Bite: New kids on the block
Eight more Flemish products are given official recognition, including blood sausage, pickled beef and strong mustard
Alan Hope on food and drink in Flanders
Some of the goodies just given the seal of approval are other versions of products previously given the title. One is filet d’Anvers (the pickled beef fillet known by its French name across Flanders) from Alken in Limburg and from Temse in East Flanders. Previously, the title was reserved for the product in Antwerp and Schoten, both produced by the Michielsen family.
Another is the strong mustard from Leuven made by De Ster, which also holds a title for its sweet mustard.
The Sint-Antonius blood sausage, known in the Kempen as beuling, is a blood sausage with the addition of apples, Calvados and cloves. It’s prepared annually in Zoersel and in Schilde for the feast of Saint Anthony on 17 January.

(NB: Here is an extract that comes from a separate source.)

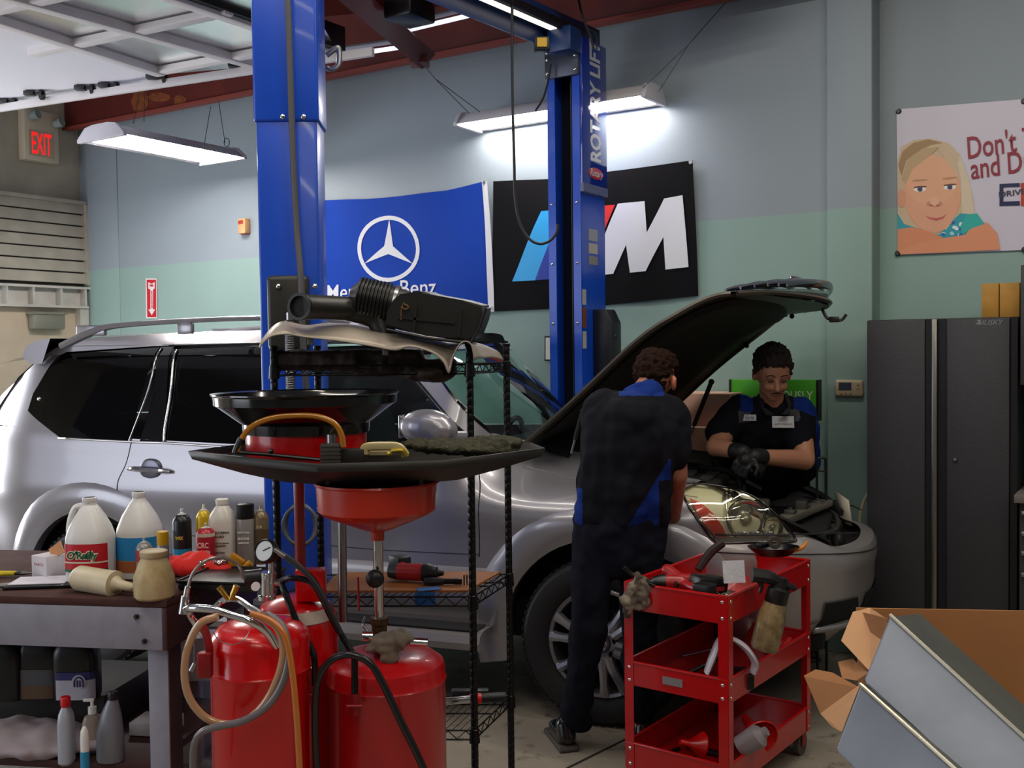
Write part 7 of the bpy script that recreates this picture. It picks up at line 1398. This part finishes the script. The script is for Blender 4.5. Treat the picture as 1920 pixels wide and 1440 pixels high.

Butcher Segers-Kerremans of Strombeek-Bever, Flemish Brabant, takes three titles with his black-and-white puddings (pictured), unchanged after three generations: the black is flavoured with cloves and pepper, the white with mace. His Brabantse kop has also been recognised, a head cheese or brawn, or in fact a terrine made with pork in jelly, spiced with mace and nutmeg and eaten cold with mustard.
The Van Ouytsel family has been roasting coffee in Lier in Antwerp province since 1876, in small quantities and for a duration still determined on the spot by the nose of Judith Van Ouytsel. It goes well with a Lierse vlaaike, a small dense cake whose name was recently given EU protection.
Flemish red ale is among the oldest beer types brewed in Belgium, known for its sour taste which comes from the yeast used in a process of natural fermentation in wooden barrels known as foeders, special in that they stand upright rather than lying down. Usually the beer is blended in a mix of old and young to provide a consistent product, but some especially good foeders are also bottled individually. The classic of the type is Rodenbach, and the style is common in West Flanders, more particularly west of Rodenbach’s home in Roeselare.
The Strubbe brewery is in Ichtegem, near Torhout, and it has been for seven generations. The Ichtegemse Grand Cru is produced in three foeders that are never cleaned to preserve the natural yeasts which go to work on each batch, and the result is a beer not too high in alcohol (6.5% ABV) but strong in flavour.